USA TODAY readers named the most visited attraction in Tennessee one of America's favorite streets in 2013, but even further back during this week on May 12, 1966 the world-famous Beale was added to the Register of National Historic Landmarks.

U.S. Secretary of the Interior Stewart Udall made the announcement recognizing the stretch from Main to Fourth from his office in Washington D.C., according to G. Wayne Dowdy's compilation "On this Day in Memphis History."

A bow to Memphis composer W.C. Handy, known as the father of the blues, accompanied the city's accomplishment.
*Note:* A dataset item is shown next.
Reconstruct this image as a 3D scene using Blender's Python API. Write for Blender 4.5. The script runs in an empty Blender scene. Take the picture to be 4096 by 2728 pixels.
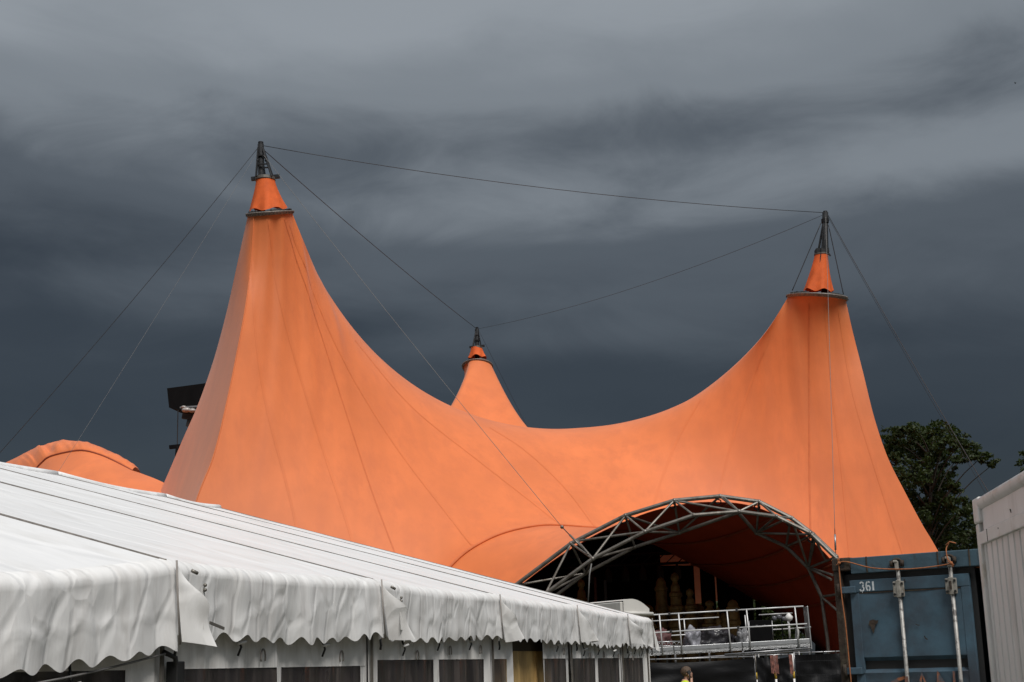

Handy's wife in Yonkers, N.Y. said the action made the street a fine tourism attraction.

But in the 60s, the area was anything but vibrant, many closed stores remained boarded up on Beale as it became more run down. Even with the national spotlight, for mostly its contribution to popular American music, the downtown landmark struggled.

"They were just buildings, destroyed or falling apart," said John Elkington, who helped revitalize the street. "It wasn't magic. It wasn't a miracle. It was hard work, dedication, and perseverance."

Elkington managed Beale Street for 33 years. He handed over the reigns to the city of Memphis in January, but when his company, Performa Entertainment, took over in the 80s the streets were dust and the paint was peeling.

A. Schwab Dry Goods managed to cling on the 1.8-mile strip among the vacancies.

Elkington credits Memphians who believed for making Beale Street into something like nothing else in the world.

"This was not anybody from out of town. These were people who lived here, grew up here, loved the city," he said. "We only had neon signs. We wanted to make sure we emphasized the history, music, and the culture.

Since the renovation, the most iconic street in America has generated $60 million in sales for the city.